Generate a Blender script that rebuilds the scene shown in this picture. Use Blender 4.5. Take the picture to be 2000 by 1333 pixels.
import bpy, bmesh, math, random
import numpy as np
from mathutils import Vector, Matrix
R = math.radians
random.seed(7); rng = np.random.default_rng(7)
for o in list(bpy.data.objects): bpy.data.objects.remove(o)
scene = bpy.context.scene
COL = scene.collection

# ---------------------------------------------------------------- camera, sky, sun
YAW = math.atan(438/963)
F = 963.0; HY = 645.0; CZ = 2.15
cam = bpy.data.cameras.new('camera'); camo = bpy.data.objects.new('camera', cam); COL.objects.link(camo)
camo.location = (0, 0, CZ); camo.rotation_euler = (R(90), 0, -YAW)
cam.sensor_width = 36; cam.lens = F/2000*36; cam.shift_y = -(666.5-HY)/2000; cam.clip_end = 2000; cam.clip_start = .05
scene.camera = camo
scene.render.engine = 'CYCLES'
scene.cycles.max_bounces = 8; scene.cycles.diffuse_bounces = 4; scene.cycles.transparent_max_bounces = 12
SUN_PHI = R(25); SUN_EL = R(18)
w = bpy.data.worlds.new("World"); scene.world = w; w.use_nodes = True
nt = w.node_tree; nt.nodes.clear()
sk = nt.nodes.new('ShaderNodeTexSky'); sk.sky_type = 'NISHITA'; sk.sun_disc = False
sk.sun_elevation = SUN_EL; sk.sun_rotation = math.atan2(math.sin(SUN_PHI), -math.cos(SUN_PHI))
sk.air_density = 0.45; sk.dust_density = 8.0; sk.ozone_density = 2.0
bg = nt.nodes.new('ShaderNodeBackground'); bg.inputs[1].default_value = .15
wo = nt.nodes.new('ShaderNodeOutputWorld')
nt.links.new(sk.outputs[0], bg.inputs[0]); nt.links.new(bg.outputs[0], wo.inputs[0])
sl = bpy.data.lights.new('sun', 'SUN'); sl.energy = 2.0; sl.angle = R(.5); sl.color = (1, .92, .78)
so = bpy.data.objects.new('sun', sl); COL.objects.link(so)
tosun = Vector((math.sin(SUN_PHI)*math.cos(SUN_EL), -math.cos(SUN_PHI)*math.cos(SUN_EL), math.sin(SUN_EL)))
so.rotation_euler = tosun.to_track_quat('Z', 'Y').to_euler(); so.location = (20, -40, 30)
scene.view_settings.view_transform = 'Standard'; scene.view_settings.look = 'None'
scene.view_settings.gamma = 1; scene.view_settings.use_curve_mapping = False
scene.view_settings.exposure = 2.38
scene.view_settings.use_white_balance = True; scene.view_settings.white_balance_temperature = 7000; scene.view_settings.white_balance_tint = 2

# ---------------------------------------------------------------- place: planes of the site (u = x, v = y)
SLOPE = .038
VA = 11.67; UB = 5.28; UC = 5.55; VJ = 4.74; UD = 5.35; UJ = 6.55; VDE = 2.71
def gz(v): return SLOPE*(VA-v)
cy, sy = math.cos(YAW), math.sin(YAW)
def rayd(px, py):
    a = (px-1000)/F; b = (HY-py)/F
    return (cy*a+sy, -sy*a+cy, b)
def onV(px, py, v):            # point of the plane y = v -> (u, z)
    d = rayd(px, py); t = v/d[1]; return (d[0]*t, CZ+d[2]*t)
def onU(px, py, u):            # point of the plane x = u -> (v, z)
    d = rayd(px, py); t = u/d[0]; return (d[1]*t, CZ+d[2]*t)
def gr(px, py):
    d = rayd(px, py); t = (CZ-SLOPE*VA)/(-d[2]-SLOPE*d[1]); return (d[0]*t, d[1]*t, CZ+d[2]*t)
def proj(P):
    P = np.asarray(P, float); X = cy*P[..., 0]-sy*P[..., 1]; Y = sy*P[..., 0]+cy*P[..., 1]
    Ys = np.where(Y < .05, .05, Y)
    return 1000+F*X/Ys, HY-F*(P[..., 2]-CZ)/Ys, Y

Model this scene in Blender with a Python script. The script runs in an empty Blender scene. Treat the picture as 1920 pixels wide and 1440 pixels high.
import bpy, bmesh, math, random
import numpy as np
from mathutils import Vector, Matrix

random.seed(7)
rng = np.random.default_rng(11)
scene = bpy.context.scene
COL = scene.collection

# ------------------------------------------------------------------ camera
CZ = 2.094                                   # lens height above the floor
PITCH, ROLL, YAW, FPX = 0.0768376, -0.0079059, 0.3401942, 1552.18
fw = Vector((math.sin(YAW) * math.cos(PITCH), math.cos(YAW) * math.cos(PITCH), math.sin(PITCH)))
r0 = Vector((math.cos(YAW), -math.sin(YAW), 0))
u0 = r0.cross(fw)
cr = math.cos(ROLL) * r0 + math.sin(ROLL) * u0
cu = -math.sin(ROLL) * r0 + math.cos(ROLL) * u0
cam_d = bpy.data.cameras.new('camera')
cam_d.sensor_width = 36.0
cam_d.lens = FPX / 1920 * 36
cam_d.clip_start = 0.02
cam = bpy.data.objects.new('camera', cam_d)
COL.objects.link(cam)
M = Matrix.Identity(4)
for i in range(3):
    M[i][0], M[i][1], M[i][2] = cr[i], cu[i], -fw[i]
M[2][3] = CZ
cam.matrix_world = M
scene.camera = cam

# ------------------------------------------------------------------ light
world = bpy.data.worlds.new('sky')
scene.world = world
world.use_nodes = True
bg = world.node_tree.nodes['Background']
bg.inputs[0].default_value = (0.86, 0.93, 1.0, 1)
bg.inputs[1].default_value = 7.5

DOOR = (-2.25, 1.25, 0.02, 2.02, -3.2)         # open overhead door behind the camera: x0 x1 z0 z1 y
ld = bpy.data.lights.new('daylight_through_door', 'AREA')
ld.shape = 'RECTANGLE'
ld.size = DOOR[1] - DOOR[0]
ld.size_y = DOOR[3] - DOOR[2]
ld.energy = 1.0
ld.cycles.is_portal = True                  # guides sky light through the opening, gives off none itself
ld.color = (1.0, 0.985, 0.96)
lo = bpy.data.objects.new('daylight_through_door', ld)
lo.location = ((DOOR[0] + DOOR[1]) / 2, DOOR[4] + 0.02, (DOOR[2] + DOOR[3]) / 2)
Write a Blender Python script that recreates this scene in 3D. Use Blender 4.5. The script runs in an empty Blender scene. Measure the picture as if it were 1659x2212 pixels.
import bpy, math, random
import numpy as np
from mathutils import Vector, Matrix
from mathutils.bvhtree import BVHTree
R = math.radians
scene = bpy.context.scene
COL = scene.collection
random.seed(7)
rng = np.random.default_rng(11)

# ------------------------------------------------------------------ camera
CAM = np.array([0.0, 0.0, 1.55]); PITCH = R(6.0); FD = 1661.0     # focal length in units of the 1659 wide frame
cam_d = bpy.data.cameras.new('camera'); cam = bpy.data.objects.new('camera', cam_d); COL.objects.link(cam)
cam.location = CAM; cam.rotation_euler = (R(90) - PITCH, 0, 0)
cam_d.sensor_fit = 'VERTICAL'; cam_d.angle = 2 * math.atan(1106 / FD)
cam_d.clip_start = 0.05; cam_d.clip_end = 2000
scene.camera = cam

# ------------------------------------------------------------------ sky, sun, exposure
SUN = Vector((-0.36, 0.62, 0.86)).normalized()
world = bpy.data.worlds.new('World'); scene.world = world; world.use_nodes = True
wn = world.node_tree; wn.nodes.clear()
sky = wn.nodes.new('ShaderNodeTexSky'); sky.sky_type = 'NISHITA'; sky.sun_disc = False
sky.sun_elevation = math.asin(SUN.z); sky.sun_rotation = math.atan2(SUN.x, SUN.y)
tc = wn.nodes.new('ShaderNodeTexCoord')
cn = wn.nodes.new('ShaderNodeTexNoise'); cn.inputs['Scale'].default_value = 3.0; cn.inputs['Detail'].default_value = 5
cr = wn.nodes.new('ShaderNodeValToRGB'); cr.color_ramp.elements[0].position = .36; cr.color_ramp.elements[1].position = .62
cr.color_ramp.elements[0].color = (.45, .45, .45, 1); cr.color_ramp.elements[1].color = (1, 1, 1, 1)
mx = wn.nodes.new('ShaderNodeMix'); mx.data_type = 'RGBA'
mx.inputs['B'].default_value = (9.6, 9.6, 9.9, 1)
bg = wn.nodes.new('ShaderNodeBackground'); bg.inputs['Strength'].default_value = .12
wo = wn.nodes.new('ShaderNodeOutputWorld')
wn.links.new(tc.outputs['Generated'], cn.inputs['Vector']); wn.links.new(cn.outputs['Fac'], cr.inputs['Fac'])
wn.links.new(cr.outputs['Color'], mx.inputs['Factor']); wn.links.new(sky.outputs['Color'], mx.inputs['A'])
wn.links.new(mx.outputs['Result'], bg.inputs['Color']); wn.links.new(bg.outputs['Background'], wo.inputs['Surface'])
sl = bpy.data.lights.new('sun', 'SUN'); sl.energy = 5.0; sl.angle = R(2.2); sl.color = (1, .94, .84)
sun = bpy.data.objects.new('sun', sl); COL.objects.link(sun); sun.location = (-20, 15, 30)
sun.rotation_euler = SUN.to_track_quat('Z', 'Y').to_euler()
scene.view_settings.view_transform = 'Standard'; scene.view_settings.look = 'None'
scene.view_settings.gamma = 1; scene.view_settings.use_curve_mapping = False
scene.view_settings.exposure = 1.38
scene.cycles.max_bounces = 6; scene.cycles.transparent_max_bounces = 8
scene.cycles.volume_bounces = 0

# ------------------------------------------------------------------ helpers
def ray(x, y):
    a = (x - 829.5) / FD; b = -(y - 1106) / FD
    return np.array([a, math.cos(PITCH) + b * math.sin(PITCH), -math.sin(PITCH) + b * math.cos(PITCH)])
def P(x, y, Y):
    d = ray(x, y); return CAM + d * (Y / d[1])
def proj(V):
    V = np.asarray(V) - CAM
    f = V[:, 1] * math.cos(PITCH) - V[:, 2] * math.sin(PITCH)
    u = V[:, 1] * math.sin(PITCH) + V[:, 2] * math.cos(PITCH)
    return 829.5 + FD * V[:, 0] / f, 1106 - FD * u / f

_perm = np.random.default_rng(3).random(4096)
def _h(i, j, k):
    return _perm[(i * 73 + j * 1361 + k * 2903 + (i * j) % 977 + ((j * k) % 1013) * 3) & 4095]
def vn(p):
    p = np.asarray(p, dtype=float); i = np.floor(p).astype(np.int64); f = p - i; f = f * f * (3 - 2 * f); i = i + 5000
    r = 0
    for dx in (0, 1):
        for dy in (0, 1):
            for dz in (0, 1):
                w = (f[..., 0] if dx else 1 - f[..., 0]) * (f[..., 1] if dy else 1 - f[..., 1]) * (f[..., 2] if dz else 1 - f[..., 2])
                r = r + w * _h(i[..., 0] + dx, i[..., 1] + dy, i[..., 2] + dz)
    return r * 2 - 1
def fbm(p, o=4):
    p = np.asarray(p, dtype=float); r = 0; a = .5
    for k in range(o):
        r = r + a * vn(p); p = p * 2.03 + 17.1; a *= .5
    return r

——

**WORK INSTRUCTIONS:** Go through the entries and return each line where the word "that" appears.

**RESPONSE BELOW:**
Generate a Blender script that rebuilds the scene shown in this picture. Use Blender 4.5. Take the picture to be 2000 by 1333 pixels.
Write a Blender Python script that recreates this scene in 3D. Use Blender 4.5. The script runs in an empty Blender scene. Measure the picture as if it were 1659x2212 pixels.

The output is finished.